US natural gas prices on the Henry Hub gas prices benchmark fell to multi-month lows in January 2026 as mild weather across key demand regions reduced heating demand and kept storage levels comfortable heading into the peak winter period.
Why Prices Are Falling
The US Lower 48 experienced below-normal heating degree days through much of December 2025 and into January 2026, significantly reducing residential and commercial gas demand. With storage levels entering the winter season in reasonable shape, the reduced demand allowed inventories to hold up better than traders had expected, easing upward price pressure.
Strong production from the Marcellus and Haynesville shale basins has also been a persistent bearish factor, with total US dry gas production consistently running near record levels. Producers have maintained output despite the lower price environment, as many operations remain economic at current price levels.
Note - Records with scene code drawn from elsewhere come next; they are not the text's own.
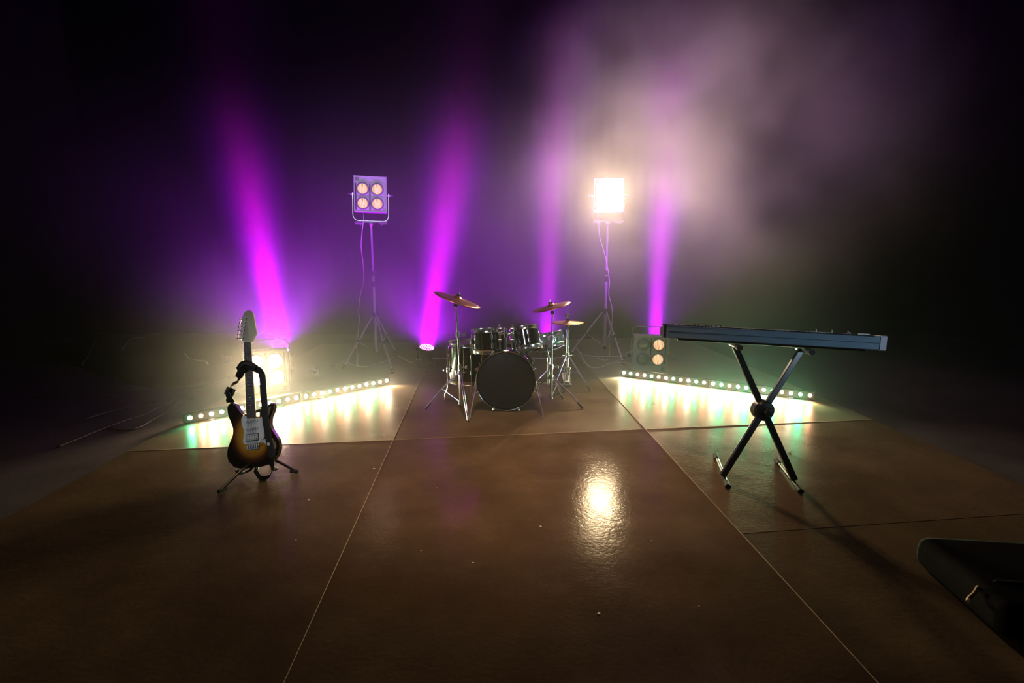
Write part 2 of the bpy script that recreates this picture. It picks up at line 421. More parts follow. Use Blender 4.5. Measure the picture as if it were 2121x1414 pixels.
# on the floor, upside down with the yoke as a handle
pL = F(556, 815); fL = Vector((pL.x, pL.y, BH/2+.005)); rfL = (0, PI-.03, .30)
b3, c3 = blinder('blinder_light', 'dazzling four-lamp blinder on the floor behind the guitar', fL, rfL, 'hot')
lamp_lights(fL, rfL, c3, 65, WARM, 1.7)
pR = F(1345, 771); fR = Vector((pR.x, pR.y, BH/2+.005)); rfR = (0, PI+.02, -.12)
b4, c4 = blinder('blinder_light', 'blinder on the floor by the keyboard with two of its four lamps lit', fR, rfR, 'half')
lamp_lights(fR, rfR, c4, 1.5, (1, .7, .4))

# ================================================================ LIGHT STANDS
def light_stand(label, base, top, feet, hubz):
    t = thing('light_stand', label, 'tripod stand', base, group='tall tripod light stands')
    B = Vector(base); top = top-B.z
    for (z0, z1, r, nm) in ((.10, hubz+.55, .019, 'lower_tube'), (hubz+.55, top-.75, .016, 'middle_tube'), (top-.78, top, .013, 'upper_tube')):
        MB().cyl((0, 0, z0), (0, 0, z1), r, n=20).build(nm, 'alu', t)
    for z, r in ((hubz+.55, .026), (top-.78, .023)):
        k = MB().cyl((0, 0, z-.04), (0, 0, z+.03), r, n=20); k.cyl((r*.6, -.012, z), (r+.045, -.02, z), .006, n=8); k.sph((r+.05, -.021, z), .013)
        k.build('collar', 'black', t)
    MB().cyl((0, 0, hubz-.03), (0, 0, hubz+.035), .034, n=20).build('leg_hub', 'black', t)
    MB().cyl((0, 0, .08), (0, 0, .13), .026, n=16).build('foot_collar', 'black', t)
    for f in feet:
        f = Vector(f)-B; d = Vector((f.x, f.y, 0)).normalized(); a = d*.045+Vector((0, 0, hubz-.01)); e = Vector((f.x, f.y, .022))
        mid = a.lerp(e, .50)
        lg = MB().cyl(a, e, .0125, n=14).build('leg', 'alu', t)
        MB().cyl(mid-(e-a)*.02, mid+(e-a)*.02, .018, n=14).build('leg_clamp', 'black', lg)
        MB().cyl(e+(a-e)*.05, e-Vector((0, 0, .013)), .017, .019, n=14).build('rubber_foot', 'rubber', lg)
        MB().cyl(mid, (0, 0, .11), .006, n=8).build('brace', 'alu', t)
    h = MB().lathe([(.013, 0), (.020, .01), (.030, .035), (.030, .045), (0, .045)], (0, 0, top-.05), (0, 0, 1), 20)
    h.box((0, 0, top+.008), (.42, .03, .014)); h.cyl((-.20, 0, top-.012), (-.10, 0, top-.012), .008, n=8); h.cyl((.10, 0, top-.012), (.20, 0, top-.012), .009, n=8)
    h.cyl((-.14, 0, top-.04), (-.14, 0, top), .007, n=8); h.cyl((.14, 0, top-.04), (.14, 0, top), .007, n=8)
    h.build('mounting_bar', 'steel', t)
    return t
def yoke_bottom(loc, rot): return Vector(loc)+Euler(rot).to_matrix() @ Vector((0, BD/2, -.328))
yb = yoke_bottom(BL, rotL); baseL = Vector((yb.x, yb.y, 0))
fA, fC = F(712, 765), F(813, 775)
light_stand('grey tripod light stand on the left, cable hanging beside its pole', (baseL.x, baseL.y, .006), yb.z-.018, [fA, fC, (baseL.x+.12, baseL.y+.62, 0)], .62)
yb2 = yoke_bottom(BR, rotR); baseR = Vector((yb2.x, yb2.y, 0))
light_stand('grey tripod light stand behind the hi-hat, under the brightest blinder', (baseR.x, baseR.y, .006), yb2.z-.018, [F(1181, 737), F(1291, 757), (baseR.x+.25, baseR.y+.58, 0)], .62)
def cable(pts, r, m, label, cat='cable', name='power_cable', k=8, group=None):
    o = MB().tube(smooth_path(pts, k), r, 8).build(name, m, ang=180); return tag(o, label, cat, group)
d = 7.06
hang = [P(753, 437, d+.1), P(753, 455, d-.02), P(750, 480, d-.03), P(748, 510, d-.03), P(752, 545, d), P(753, 580, d), P(746, 612, d), P(743, 640, d), P(744, 665, d), P(741, 695, d), P(738, 718, d-.05), P(741, 735, d-.1), F(742, 757, .016), F(760, 760, .016)]
cable(hang, .0055, 'wire', 'white cable hanging from the softly glowing blinder on the left stand')
d = 7.5
hang = [P(1238, 440, d+.12), P(1240, 456, d), P(1241, 480, d), P(1244, 498, d), P(1251, 520, d-.06), P(1257, 545, d-.08), P(1262, 580, d-.06), P(1261, 610, d-.05), P(1267, 635, d-.05), P(1268, 665, d-.02), P(1262, 700, d-.02), P(1262, 735, d), F(1256, 746, .016), F(1235, 741, .016)]
cable(hang, .0055, 'wire', 'white cable hanging from the dazzling blinder on the right stand')

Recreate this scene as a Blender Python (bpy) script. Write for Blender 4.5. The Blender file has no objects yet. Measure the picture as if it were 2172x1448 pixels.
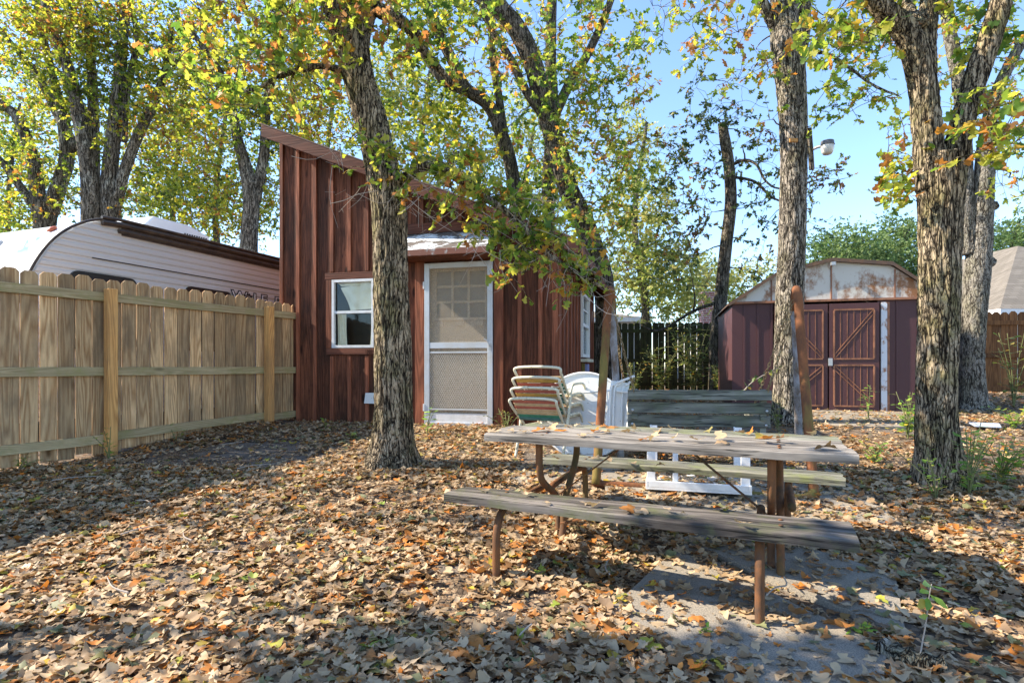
import bpy, math, random
import numpy as np
from mathutils import Vector, Matrix, noise as mnoise
random.seed(7); np.random.seed(7)
R = math.radians
F = 1200.0            # focal length in photo pixels (photo is 2172 wide)
CAMZ = 1.15
# ------------------------------------------------------------------ camera, sky, sun, exposure
scene = bpy.context.scene
cam = bpy.data.cameras.new('camera'); camo = bpy.data.objects.new('camera', cam)
scene.collection.objects.link(camo)
camo.location = (0, 0, CAMZ); camo.rotation_euler = (R(90), 0, 0)
cam.sensor_width = 36; cam.lens = 36 * F / 2172; cam.shift_y = 53 / 2172
cam.clip_start = .05; cam.clip_end = 600
scene.camera = camo
SUNV = Vector((-.985, .10, .80)).normalized()      # towards the sun
world = bpy.data.worlds.new('World'); scene.world = world; world.use_nodes = True
wn = world.node_tree; bg = wn.nodes['Background']
sky = wn.nodes.new('ShaderNodeTexSky'); sky.sky_type = 'NISHITA'; sky.sun_disc = False
sky.sun_elevation = math.asin(SUNV.z); sky.sun_rotation = math.atan2(SUNV.x, SUNV.y)
sky.air_density = .9; sky.dust_density = .1; sky.ozone_density = 5.5
wn.links.new(sky.outputs[0], bg.inputs[0]); bg.inputs[1].default_value = .15
sl = bpy.data.lights.new('sun', 'SUN'); sl.energy = 3.9; sl.angle = R(.5); sl.color = (1, .95, .86)
so = bpy.data.objects.new('sun', sl); scene.collection.objects.link(so)
so.rotation_euler = SUNV.to_track_quat('Z', 'Y').to_euler(); so.location = (-10, 0, 20)
scene.view_settings.view_transform = 'Standard'; scene.view_settings.look = 'None'
scene.view_settings.exposure = 1.7; scene.view_settings.gamma = 1
scene.view_settings.use_white_balance = True; scene.view_settings.white_balance_temperature = 7250   # the photograph's warm white balance
scene.cycles.max_bounces = 6; scene.cycles.transparent_max_bounces = 12

C = scene.collection
# ------------------------------------------------------------------ basic helpers
def P(px, py, d):                 # photo pixel at distance d -> place
    return Vector(((px - 1086) / F * d, d, CAMZ - (py - 777) / F * d))
def tag(o, label=None, cat=None, group=None, kind=None):
    if label: o['label'] = label
    if cat: o['category'] = cat
    if group: o['group'] = group
    if kind: o['kind'] = kind
    return o
def empty(name, loc=(0, 0, 0), rz=0, label=None, cat=None, group=None):
    o = bpy.data.objects.new(name, None); C.objects.link(o); o.empty_display_size = .1
    o.location = loc; o.rotation_euler = (0, 0, rz)
    return tag(o, label, cat, group)
def copy_thing(root, **kw):
    r = root.copy(); C.objects.link(r)
    for ch in list(root.children):
        c = ch.copy(); C.objects.link(c); c.parent = r
        for g in list(ch.children):
            q = g.copy(); C.objects.link(q); q.parent = c
    for k, v in kw.items(): r[k] = v
    return r
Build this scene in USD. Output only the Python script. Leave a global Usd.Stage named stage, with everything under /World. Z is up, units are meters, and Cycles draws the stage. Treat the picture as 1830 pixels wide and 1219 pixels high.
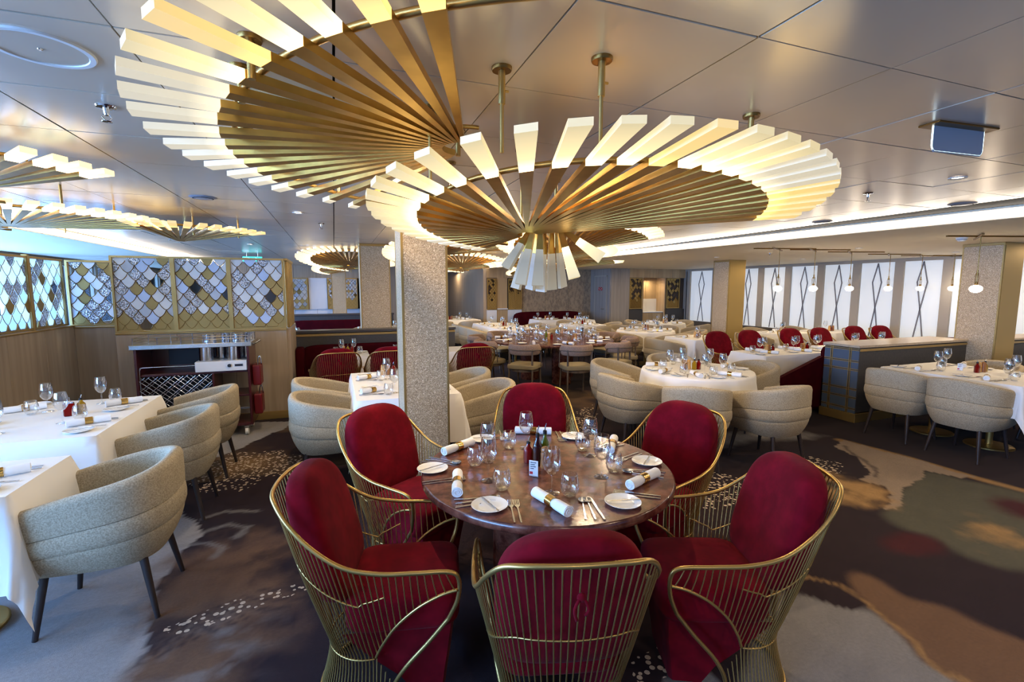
import math, random
import numpy as np
import trimesh
from shapely.geometry import Polygon
from pxr import Usd, UsdGeom, UsdLux, UsdShade, Gf, Sdf, Vt
import usdkit, meshkit

stage = Usd.Stage.CreateInMemory()
UsdGeom.SetStageUpAxis(stage, UsdGeom.Tokens.z)
UsdGeom.SetStageMetersPerUnit(stage, 1.0)
UsdGeom.Xform.Define(stage, '/World')
UsdGeom.Scope.Define(stage, '/World/Looks')
rnd = random.Random(7)
PI = math.pi

# ---------------------------------------------------------------- camera
FPX, EYE = 860.0, 1.65
cam = UsdGeom.Camera.Define(stage, '/World/camera')
cam.CreateHorizontalApertureAttr(36.0)
cam.CreateVerticalApertureAttr(36.0 * 1219 / 1830)
cam.CreateFocalLengthAttr(36.0 * FPX / 1830)
cam.CreateClippingRangeAttr(Gf.Vec2f(0.05, 200))
cam.CreateExposureAttr(0.42)
cam.AddTranslateOp().Set(Gf.Vec3d(0, 0, EYE))
cam.AddRotateZOp().Set(-20.2)
cam.AddRotateXOp().Set(90 - 6.3)

# ---------------------------------------------------------------- lights
def rect_light(name, pos, rot, w, h, color, inten):
    l = UsdLux.RectLight.Define(stage, '/World/' + name)
    l.CreateWidthAttr(w); l.CreateHeightAttr(h)
    l.CreateColorAttr(Gf.Vec3f(*color)); l.CreateIntensityAttr(inten)
    l.AddTranslateOp().Set(Gf.Vec3d(*pos)); l.AddRotateXYZOp().Set(Gf.Vec3f(*rot))
    return l

def disk_light(name, pos, r, color, inten):
    l = UsdLux.DiskLight.Define(stage, '/World/' + name)
    l.CreateRadiusAttr(r)
    l.CreateColorAttr(Gf.Vec3f(*color)); l.CreateIntensityAttr(inten)
    l.AddTranslateOp().Set(Gf.Vec3d(*pos))
    return l

CEIL, SOFF = 2.33, 2.235
DAYC = (0.20, 0.45, 1.0)
# daylight outside the window walls (left side of the ship is the bright one)
rect_light('daylight_left', (-5.6, 2.5, 1.45), (0, -90, 0), 1.5, 15.0, DAYC, 33.0)
rect_light('daylight_left_far', (-5.6, 14.0, 1.45), (0, -90, 0), 1.5, 7.0, DAYC, 33.0 * 0.22)
rect_light('daylight_behind', (1.5, -3.4, 1.35), (90, 0, 0), 8.0, 1.3, DAYC, 0.6)
WARM = (1.0, 0.76, 0.48)
DOWN = [(0.2, 2.9), (1.75, 3.05), (5.0, 13.0), (6.7, 12.9), (-0.28, 4.87), (2.27, 4.0), (3.65, 1.93), (0.4, -1.2), (2.4, -0.6), (4.3, 0.4), (3.9, 6.3), (1.6, 6.4),
        (-1.2, 8.6), (0.9, 9.4), (3.0, 9.6), (4.6, 8.6), (2.2, 12.2), (-1.6, 12.4), (0.2, 14.6), (3.6, 12.6), (6.2, 18.0), (4.0, 17.0)]
disk_light('niche_beam', (9.46, 12.98, 1.90), 0.03, WARM, 1250.0 * 0.4)
DOWN_LOW = [(6.9, 7.4), (8.9, 7.2), (6.6, 10.6), (8.2, 11.2), (9.6, 9.4), (6.3, 1.2), (7.6, 2.6), (9.3, 3.4), (9.6, 5.0), (7.3, 5.0)]
for i, (x, y) in enumerate(DOWN):
    disk_light('downlight_beam_%03d' % i, (x, y, CEIL - 0.012), 0.032, WARM, 1250.0)
for i, (x, y) in enumerate(DOWN_LOW):
    disk_light('soffit_beam_%03d' % i, (x, y, SOFF - 0.012), 0.032, WARM, 1250.0 * 0.9)

# ---------------------------------------------------------------- materials
def lin(c):
    c = [x / 255.0 for x in c]
    return tuple(x / 12.92 if x <= 0.04045 else ((x + 0.055) / 1.055) ** 2.4 for x in c)

MATS = {}
def pm(name, rgb, rough=0.5, metal=0.0, var=None, bump=None, emit=0.0, emit_rgb=None, coat=0.0, sheen=0.0, spec=0.5, space='object', aniso=0.0, trans=0.0, ior=1.5):
    """principled material; var = (second sRGB colour, noise scale, detail, (ramp low, high)); bump = (scale, strength, distance)"""
    nodes = {'p': ('principled_bsdf', dict(base_color=lin(rgb), roughness=rough, metallic=metal, specular_ior_level=spec, coat_weight=coat, sheen_weight=sheen, transmission_weight=trans, ior=ior, anisotropic=aniso))}
    links = []
    if emit:
        nodes['p'][1].update(emission_color=lin(emit_rgb or rgb), emission_strength=emit)
    if var or bump:
        nodes['tc'] = ('texture_coordinate', {}) if space == 'object' else ('geometry', {})
        src = 'tc.object' if space == 'object' else 'tc.position'
    if var:
        c2, sc, det, (lo, hi) = var
        if isinstance(sc, tuple):
            nodes['mp'] = ('mapping', dict(mapping_type='point', scale=sc)); links.append((src, 'mp.vector')); s2 = 'mp.vector'; sc = 1.0
        else:
            s2 = src
        nodes['n'] = ('noise_texture', dict(scale=sc, detail=det, roughness=0.6))
        nodes['r'] = ('rgb_ramp', dict(ramp=[(lo, lin(rgb)), (hi, lin(c2))]))
        links += [(s2, 'n.vector'), ('n.fac', 'r.fac'), ('r.color', 'p.base_color')]
    if bump:
        nodes['bn'] = ('noise_texture', dict(scale=bump[0], detail=2.0))
        nodes['b'] = ('bump', dict(strength=bump[1], distance=bump[2]))
        links += [(src, 'bn.vector'), ('bn.fac', 'b.height'), ('b.normal', 'p.normal')]
    MATS[name] = usdkit.material(stage, '/World/Looks/' + name, nodes, links, surface='p.BSDF')
    return MATS[name]

def raw(name, nodes, links, surface):
    MATS[name] = usdkit.material(stage, '/World/Looks/' + name, nodes, links, surface=surface)

pm('ceiling_metal', (236, 222, 200), 0.25, 0.42, var=((224, 212, 195), (1.2, 1.2, 1.2), 3, (0.35, 0.7)))
pm('ceiling_void', (14, 14, 15), 0.9)
pm('soffit_paint', (236, 224, 196), 0.6)
pm('cove_light', (255, 244, 226), 0.5, emit=6.5, emit_rgb=(255, 240, 218))
pm('brass', (222, 178, 94), 0.36, 1.0, var=((184, 144, 72), (6, 6, 6), 3, (0.3, 0.8)))
pm('brass_dark', (140, 108, 58), 0.36, 1.0)
pm('brass_tube', (198, 164, 98), 0.36, 0.9)
pm('steel', (200, 202, 206), 0.18, 1.0)
pm('chrome', (220, 222, 226), 0.08, 1.0)
pm('satin_white', (226, 226, 224), 0.4)
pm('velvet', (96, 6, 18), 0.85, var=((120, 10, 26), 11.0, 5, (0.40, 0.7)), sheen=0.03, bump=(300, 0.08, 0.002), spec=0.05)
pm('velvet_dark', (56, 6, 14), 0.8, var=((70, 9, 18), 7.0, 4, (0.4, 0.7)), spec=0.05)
pm('tub_fabric', (190, 176, 150), 0.9, var=((150, 136, 112), 150.0, 3, (0.36, 0.66)), bump=(420, 0.3, 0.002), spec=0.2)
pm('tub_seam', (140, 128, 108), 0.9)
pm('taupe_fabric', (160, 136, 120), 0.9, var=((140, 116, 100), 60.0, 3, (0.35, 0.7)), bump=(420, 0.25, 0.002), spec=0.2)
pm('olive_fabric', (152, 138, 108), 0.85)
pm('dark_wood', (58, 46, 42), 0.45, var=((42, 33, 31), (40, 40, 3), 3, (0.3, 0.7)))
pm('grey_wood', (110, 96, 84), 0.5, var=((86, 74, 64), (40, 40, 3), 3, (0.3, 0.7)))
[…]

LNG Exports: The Bullish Counterweight
The main bullish factor for US natural gas in 2026 is the continuing growth of LNG export capacity. Several new LNG export facilities are in advanced stages of commissioning, and as they ramp up, they will pull additional volumes from the domestic market toward higher-priced international buyers. This structural demand growth is expected to provide a floor for Henry Hub prices over the medium term.
Price Outlook
In the near term, mild weather forecasts continue to weigh on Henry Hub, with prices likely to remain rangebound in the $2.50–$3.50 per MMBtu range through Q1 2026. A late cold snap or unexpected LNG export surge could push prices toward the upper end, while continued mild weather would keep the market well-supplied and prices subdued.